Wellesley now advanced and joined the Spanish General Cuesta near Talavera. Victor thereupon fell back, and, Cuesta following him up alone, was severely handled by King Joseph and driven back behind the Alberche river.

The French army, under King Joseph with Jourdan and Victor, now advanced and crossed the Alberche, and, after several sharp combats, the battle of Talavera was fought on 28th July. After a desperate struggle, the French were finally driven back at all points, and early on the following morning retired across the Alberche.

On the same day, the Light Division under General Craufurd, consisting of the 43rd and 52nd Light Infantry and the 1st Battalion 95th Rifles, reached the field and immediately took up the outposts. This Division, after a march of 20 miles, was in bivouac at Malpartida, when Craufurd received a report that the British were hard pressed at Talavera.

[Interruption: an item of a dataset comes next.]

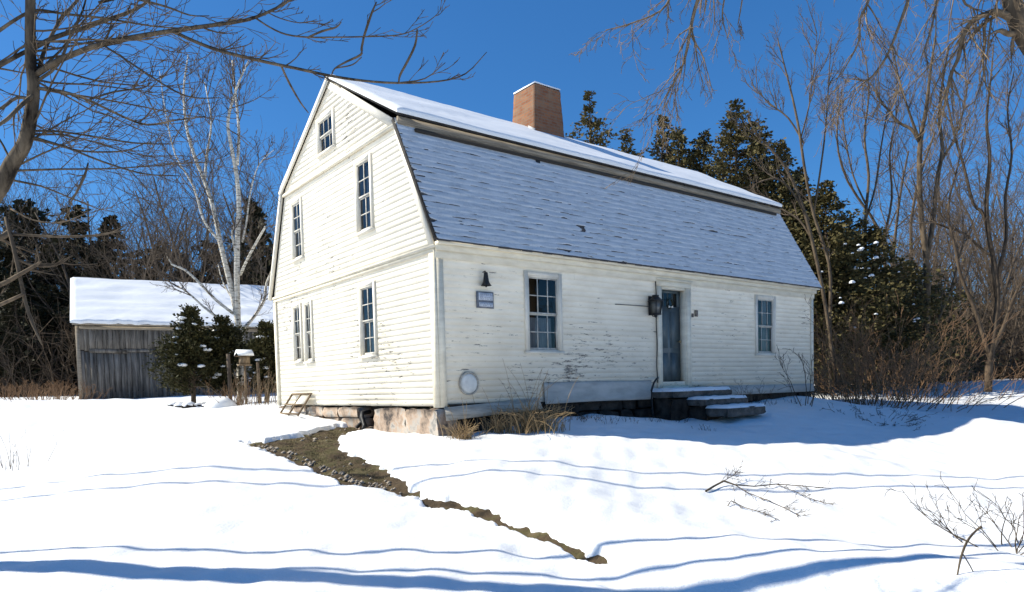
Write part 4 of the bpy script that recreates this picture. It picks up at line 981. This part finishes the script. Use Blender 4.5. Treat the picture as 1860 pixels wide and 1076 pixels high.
# --- birch before the barn
RS = .72
DB = 22.0; base = px_base(437, DB)
bt = thing('birch_tree', 'tall white barked birch with several stems before the barn', 'tree', base)
mt_ = MB(); mc_ = MB(); rg = np.random.default_rng(71)
stems = [
 [(437, 735, 8), (436, 680, 8), (436, 620, 8.5), (433, 590, 8), (424, 540, 7.5), (412, 490, 6.5), (400, 440, 6), (388, 380, 5.2), (372, 330, 4.6), (352, 280, 4), (338, 225, 3.4), (334, 160, 2.4), (342, 100, 1.4)],
 [(433, 600, 7), (431, 550, 7.5), (430, 500, 7.5), (431, 440, 7), (434, 380, 6.2), (430, 320, 5.4), (420, 265, 4.6), (414, 220, 3.8), (430, 160, 2.6), (452, 110, 1.6)],
 [(431, 300, 4), (434, 240, 3.4), (428, 170, 2.8), (422, 110, 2)],
 [(372, 330, 3.2), (376, 280, 2.8), (384, 220, 2.2), (372, 150, 1.2)],
 [(400, 440, 3.6), (370, 400, 3), (352, 340, 2.4), (318, 280, 2), (300, 200, 1.2), (290, 130, .8)],
 [(424, 570, 4), (392, 545, 3.6), (360, 512, 3.2), (335, 490, 3), (312, 480, 2.6), (302, 460, 1.6)],
 [(424, 590, 3.4), (385, 570, 3), (345, 535, 2.4), (325, 520, 1.2)],
 [(440, 600, 4.4), (462, 575, 4), (480, 545, 3.6), (484, 515, 3), (500, 480, 2)],
 [(436, 500, 3.6), (450, 470, 3.4), (466, 440, 3.2), (482, 412, 2.6)],
 [(430, 470, 3), (422, 430, 2.8), (424, 410, 1.8)],
 [(440, 440, 2.6), (448, 400, 2.2), (455, 350, 1.8), (470, 300, 1.2), (500, 270, .7)],
 [(436, 560, 3), (420, 540, 2.4), (404, 510, 1.8), (396, 480, 1)],
]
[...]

He at once started "with a resolution not to halt until he reached the field of battle.... The troops pressed on with impetuous speed, and, leaving only seventeen stragglers behind, in twenty-six hours crossed the field of battle, a strong compact body, having during that time marched 62 English miles in the hottest season of the year, each man carrying from fifty to sixty pounds weight."[4]

Soult being joined by Ney, Mortier, and Kellermann, now moved against Wellesley's line of communications, and the latter, leaving Cuesta to watch King Joseph on the Alberche, marched to oppose him. Cuesta, however, abandoned his post and fell back on Wellesley, closely pursued by Victor. At the same time the English General learned that Soult, having received reinforcements, had now a force of over 53,000 as against his 17,000 British troops; and he was in consequence forced to recross the Tagus at Puente del Arzobispo and retire on Portugal.

Thus ended the campaign of 1809, during which the British losses amounted to over 3500; and, owing to the hopeless conduct of both the Spanish Government and the Spanish generals, all the advantages which should have accrued to the British, from the successful operations on the Douro in May and the victory of Talavera in July, were rendered nugatory, and the French, in the words of Napier, were left with "all the credit of the campaign."